Some of you listen to Another Country down there and you had the fortune to hear, at first hand, a couple of the artists I came across on my travels. Bud Rokesky opened for the Deacon Blue tour all across Australia and we enjoyed the sounds of his remarkable country baritone all across the tour. When we got to New Zealand I got to stand in the wings of the Opera House in Wellington hearing the songs of Holly Arrowsmith, who, it turns out, was heavily influenced by an old AC fave, Nadia Reid. You’ll hear both these artists on our first live show of the new year.

This time of year also brings some of the most interesting Americana artists into Scotland for the winter festival of all festivals, Celtic Connections. If you are within driving, bus or rail distance of Glasgow over January there are some great nights to be enjoyed. Teddy Thompson, Sarah Jarosz, Molly Tuttle, Allison Russell, Margo Price and Israel Nash are just some of the AC faves coming into town over the next few weeks. We’ll share some great tracks from all of these acts on this week’s show.

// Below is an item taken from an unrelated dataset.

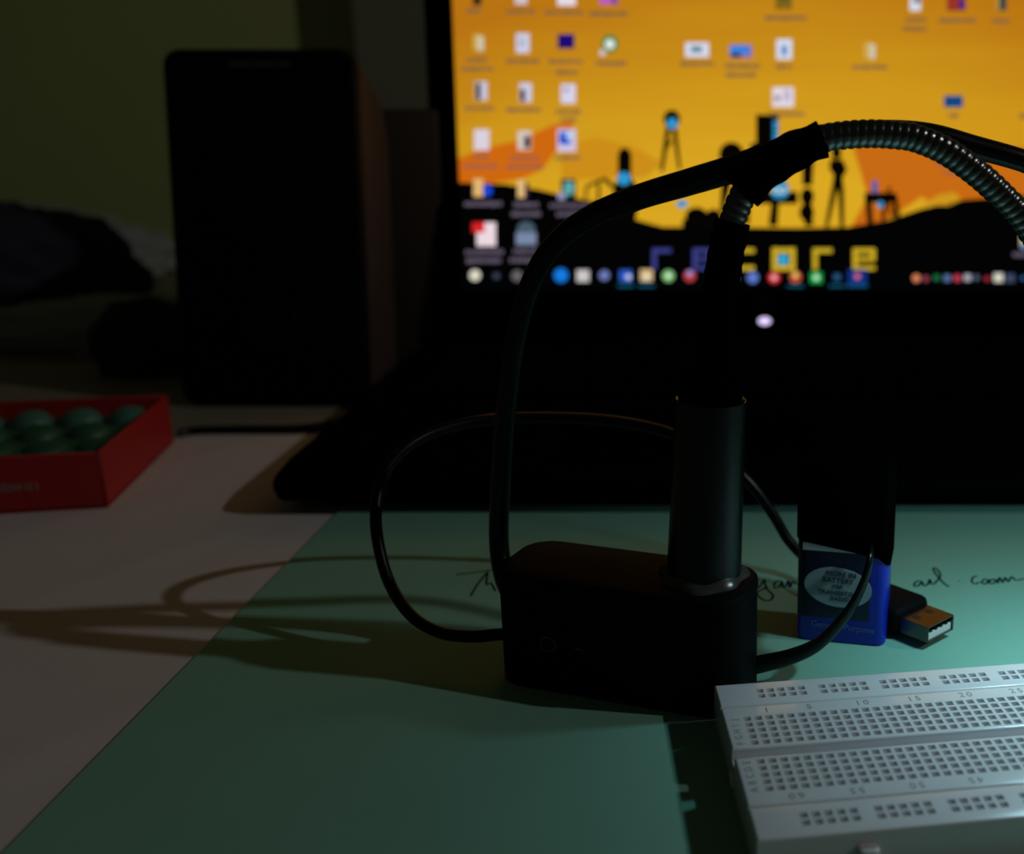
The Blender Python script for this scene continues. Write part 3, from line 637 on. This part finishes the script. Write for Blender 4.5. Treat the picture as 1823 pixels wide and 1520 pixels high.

We’ll also have some great new releases and one or two things we never got round to in ’23 share with you and I’m particularly excited to play Jess Williamson whose name keeps popping up these days. She’s going to be a very special artist. We have, of course played and loved Jess before but it was in the context of her collaboration with Plains and Waxahatchee. Her album, Time Ain’t Accidental holds some real trasures. We’ll make a point of digging deeper over the next few months.

Finally, a personal story from my travels. In November I spent a week seeing my grandson who lives across the Bay from San Francisco. I found myself taking the Richmond Bridge over to Marin Country a few times over the week. At one end of that bridge sits St Quentin Prison. As you cross the Bay you can’t but miss the stolid walls and bars of California’s oldest penal institution and imagine some of the people and events which took place there. One night in 1968 Johnny Cash brought his touring band to play to the inmates and packed a mobile studio into the truck. The subsequent live album became one of CBS’s top sellers and it contains some great performances as well as being the occasion on which one of the most famous shots of the Man in Black was taken. I found an anniversary edition of the album on my travels and I’ll play you a highlight on this week’s show.

There’s so much to get into two hours and it all kicks of at five past eight this Tuesday evening on BBC Radio Scotland and BBC Sounds whenever you like. Join me of you can.